Chemistry (ahh... high school memories) says that everything is made up of particles (are they atoms?) that continually move around and never stop. Now there's something to think about. Everything that we see, sit on, write with, and write on, have these little things, that we can't see, moving around.
Imagine one day that the particles in your pen decide to stop moving together and take off to Las Vegas as you are writing down a phone message. Then there's that bit of trivia about glass not even being a solid matter, but rather a slow moving liquid. Strange to think what would happen if those particles decide to move fast one day. Driving down an interstate, when all of a sudden you are no longer protected by a shield but instead witness wet mosquitoes and flies landing on the seats of your car. Sucks to be you.
Humans. Funny creatures, aren't we? Walking through life like zombies. Not really thinking about how things are or why, but just expecting the material relationships on earth to never change. It's incredible how dependent we've become on the reliability of everything around us. Particles will always be the winning rugby team, moving together all the time, and glass will always be the slow, fat kid in gym class that gets picked last for kickball every time.

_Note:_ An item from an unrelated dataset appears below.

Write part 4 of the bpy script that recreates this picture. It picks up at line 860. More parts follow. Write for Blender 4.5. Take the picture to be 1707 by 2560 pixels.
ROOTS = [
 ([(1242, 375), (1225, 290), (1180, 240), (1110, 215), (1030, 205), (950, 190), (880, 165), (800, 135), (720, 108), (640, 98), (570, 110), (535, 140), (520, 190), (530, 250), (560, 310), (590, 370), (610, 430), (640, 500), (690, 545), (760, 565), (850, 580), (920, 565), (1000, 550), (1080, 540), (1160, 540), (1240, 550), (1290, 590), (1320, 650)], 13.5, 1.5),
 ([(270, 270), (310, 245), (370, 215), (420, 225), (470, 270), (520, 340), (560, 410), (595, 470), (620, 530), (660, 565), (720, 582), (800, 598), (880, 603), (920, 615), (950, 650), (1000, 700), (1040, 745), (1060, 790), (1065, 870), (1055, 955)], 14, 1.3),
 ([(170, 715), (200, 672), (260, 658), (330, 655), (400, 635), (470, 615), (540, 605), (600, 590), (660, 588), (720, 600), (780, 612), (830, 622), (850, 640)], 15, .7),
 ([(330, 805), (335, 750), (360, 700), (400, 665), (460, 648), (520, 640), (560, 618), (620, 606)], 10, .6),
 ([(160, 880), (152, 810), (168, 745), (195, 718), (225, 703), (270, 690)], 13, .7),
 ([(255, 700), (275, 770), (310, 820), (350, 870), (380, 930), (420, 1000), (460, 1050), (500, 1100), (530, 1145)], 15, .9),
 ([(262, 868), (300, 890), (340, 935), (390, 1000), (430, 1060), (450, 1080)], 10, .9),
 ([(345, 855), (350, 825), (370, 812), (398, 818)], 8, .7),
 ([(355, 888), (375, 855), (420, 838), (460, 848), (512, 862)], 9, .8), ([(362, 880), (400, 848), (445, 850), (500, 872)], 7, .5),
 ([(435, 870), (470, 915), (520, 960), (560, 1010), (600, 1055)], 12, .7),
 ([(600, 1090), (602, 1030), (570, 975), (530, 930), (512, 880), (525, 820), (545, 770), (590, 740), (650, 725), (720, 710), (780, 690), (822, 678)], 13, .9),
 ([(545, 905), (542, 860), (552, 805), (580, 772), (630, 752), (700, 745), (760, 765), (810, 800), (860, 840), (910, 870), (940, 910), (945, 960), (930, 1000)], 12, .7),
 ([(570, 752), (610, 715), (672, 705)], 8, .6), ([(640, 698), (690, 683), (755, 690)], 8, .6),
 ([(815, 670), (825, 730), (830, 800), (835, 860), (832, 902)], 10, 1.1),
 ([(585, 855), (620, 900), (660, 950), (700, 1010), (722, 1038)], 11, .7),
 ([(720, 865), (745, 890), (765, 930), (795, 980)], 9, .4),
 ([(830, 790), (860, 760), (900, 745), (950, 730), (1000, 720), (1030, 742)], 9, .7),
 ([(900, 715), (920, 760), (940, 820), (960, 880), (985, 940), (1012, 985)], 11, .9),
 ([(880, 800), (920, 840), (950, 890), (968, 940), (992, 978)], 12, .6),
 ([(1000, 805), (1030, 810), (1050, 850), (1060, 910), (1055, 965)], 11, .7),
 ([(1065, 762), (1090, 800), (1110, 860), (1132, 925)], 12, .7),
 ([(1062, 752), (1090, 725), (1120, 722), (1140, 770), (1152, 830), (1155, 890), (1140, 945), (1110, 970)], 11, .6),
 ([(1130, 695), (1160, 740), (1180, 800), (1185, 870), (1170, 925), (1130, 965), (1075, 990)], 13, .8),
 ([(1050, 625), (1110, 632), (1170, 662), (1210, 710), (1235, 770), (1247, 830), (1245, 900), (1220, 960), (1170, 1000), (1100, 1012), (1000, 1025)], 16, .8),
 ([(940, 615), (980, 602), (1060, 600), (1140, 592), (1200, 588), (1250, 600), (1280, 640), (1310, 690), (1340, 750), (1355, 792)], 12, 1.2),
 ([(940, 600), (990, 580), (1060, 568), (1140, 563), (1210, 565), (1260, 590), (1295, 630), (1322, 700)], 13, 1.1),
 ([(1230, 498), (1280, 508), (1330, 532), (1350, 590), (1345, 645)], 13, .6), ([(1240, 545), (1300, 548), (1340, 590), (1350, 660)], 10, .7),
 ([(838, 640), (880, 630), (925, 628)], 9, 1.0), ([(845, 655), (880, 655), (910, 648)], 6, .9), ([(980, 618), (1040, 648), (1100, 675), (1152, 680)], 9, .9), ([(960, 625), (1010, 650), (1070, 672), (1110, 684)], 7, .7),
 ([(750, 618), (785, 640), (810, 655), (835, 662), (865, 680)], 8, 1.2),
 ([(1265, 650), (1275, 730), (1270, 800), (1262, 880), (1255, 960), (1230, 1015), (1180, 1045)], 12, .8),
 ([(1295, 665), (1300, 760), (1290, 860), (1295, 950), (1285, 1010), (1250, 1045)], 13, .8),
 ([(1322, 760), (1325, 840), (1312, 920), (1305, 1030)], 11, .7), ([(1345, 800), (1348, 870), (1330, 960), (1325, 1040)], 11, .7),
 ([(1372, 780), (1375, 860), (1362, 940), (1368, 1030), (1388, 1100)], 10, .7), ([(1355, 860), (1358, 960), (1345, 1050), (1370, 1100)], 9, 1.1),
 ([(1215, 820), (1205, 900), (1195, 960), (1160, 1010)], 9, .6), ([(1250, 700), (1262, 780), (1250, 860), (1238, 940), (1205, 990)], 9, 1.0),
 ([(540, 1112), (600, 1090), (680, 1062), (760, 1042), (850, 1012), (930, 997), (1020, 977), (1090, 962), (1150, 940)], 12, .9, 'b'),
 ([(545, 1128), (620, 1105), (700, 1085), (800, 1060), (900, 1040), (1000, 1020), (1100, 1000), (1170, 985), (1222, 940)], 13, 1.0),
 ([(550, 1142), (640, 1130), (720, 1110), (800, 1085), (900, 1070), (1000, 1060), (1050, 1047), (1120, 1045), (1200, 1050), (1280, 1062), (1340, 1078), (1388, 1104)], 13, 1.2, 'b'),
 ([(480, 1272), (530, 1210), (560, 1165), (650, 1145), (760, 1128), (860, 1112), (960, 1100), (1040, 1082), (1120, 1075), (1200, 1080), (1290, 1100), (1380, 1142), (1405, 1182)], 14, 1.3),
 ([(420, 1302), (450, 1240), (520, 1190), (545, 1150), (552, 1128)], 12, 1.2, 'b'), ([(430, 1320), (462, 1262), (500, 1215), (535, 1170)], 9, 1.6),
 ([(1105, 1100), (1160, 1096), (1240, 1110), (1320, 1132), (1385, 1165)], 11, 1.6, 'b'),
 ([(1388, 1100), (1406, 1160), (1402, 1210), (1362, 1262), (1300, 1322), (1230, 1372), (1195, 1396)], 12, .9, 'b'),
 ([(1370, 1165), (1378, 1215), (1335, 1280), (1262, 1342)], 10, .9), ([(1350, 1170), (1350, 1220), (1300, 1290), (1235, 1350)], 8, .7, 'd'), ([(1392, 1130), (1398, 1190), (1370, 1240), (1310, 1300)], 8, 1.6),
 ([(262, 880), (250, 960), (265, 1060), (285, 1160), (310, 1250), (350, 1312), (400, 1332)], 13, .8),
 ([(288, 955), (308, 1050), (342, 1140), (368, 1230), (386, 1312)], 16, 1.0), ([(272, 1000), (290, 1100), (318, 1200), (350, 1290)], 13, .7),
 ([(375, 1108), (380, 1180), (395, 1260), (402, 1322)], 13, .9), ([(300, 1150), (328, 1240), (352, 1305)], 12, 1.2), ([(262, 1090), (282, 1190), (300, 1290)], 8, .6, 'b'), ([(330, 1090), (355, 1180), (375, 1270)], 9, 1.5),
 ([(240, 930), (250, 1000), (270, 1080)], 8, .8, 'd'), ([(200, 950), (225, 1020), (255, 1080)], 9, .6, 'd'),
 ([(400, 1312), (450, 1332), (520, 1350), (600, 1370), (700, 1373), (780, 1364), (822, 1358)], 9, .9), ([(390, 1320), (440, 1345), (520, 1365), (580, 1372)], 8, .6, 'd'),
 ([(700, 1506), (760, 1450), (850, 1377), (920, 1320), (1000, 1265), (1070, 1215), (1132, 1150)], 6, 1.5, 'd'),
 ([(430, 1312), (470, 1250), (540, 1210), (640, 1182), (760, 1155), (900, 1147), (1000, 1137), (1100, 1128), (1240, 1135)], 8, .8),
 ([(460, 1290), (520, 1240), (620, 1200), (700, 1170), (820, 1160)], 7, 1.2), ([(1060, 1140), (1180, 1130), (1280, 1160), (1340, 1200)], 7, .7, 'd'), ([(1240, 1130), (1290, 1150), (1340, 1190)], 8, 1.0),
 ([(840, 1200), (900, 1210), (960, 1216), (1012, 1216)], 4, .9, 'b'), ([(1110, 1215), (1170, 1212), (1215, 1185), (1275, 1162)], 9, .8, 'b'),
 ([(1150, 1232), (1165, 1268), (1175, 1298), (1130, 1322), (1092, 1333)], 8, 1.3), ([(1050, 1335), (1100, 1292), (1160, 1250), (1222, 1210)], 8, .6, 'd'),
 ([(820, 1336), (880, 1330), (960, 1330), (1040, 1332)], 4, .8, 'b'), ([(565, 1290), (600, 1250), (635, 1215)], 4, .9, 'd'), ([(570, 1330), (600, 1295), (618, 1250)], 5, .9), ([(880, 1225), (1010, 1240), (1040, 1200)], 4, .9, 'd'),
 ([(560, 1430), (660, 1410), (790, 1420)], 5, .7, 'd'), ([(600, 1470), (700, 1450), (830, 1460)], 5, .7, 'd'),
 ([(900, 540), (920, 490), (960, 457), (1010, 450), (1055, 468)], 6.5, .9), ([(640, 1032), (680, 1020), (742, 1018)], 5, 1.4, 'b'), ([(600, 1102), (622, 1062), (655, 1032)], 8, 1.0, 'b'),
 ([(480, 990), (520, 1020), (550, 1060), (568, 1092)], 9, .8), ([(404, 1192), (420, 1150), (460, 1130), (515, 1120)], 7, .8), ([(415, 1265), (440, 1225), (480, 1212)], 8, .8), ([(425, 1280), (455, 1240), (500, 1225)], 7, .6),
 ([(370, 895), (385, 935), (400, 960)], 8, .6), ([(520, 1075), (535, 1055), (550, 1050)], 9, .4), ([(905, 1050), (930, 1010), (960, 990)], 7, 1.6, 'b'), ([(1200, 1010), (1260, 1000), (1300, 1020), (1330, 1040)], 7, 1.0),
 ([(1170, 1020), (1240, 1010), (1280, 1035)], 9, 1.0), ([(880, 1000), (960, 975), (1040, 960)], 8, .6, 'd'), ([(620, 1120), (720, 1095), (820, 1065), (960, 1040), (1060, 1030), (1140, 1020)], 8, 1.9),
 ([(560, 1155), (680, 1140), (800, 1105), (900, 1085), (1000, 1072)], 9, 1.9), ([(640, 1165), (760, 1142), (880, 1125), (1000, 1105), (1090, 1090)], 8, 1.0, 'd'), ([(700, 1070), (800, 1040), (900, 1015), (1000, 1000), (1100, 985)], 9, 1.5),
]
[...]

In a larger picture, I suppose we are particles of a greater matter. Always moving around, together forming a universe and never considering the purpose of our motions. Nodding to a fellow passing particle as we walk down a street, not thinking about their motions either. We just keep walking, walking to fulfill our own motion we have yet to consider. And all the while the sidewalk continues to move the same as it always has, your shoelaces stay together, and the glasses on your face continues to give you the vision ahead of you. Lucky us.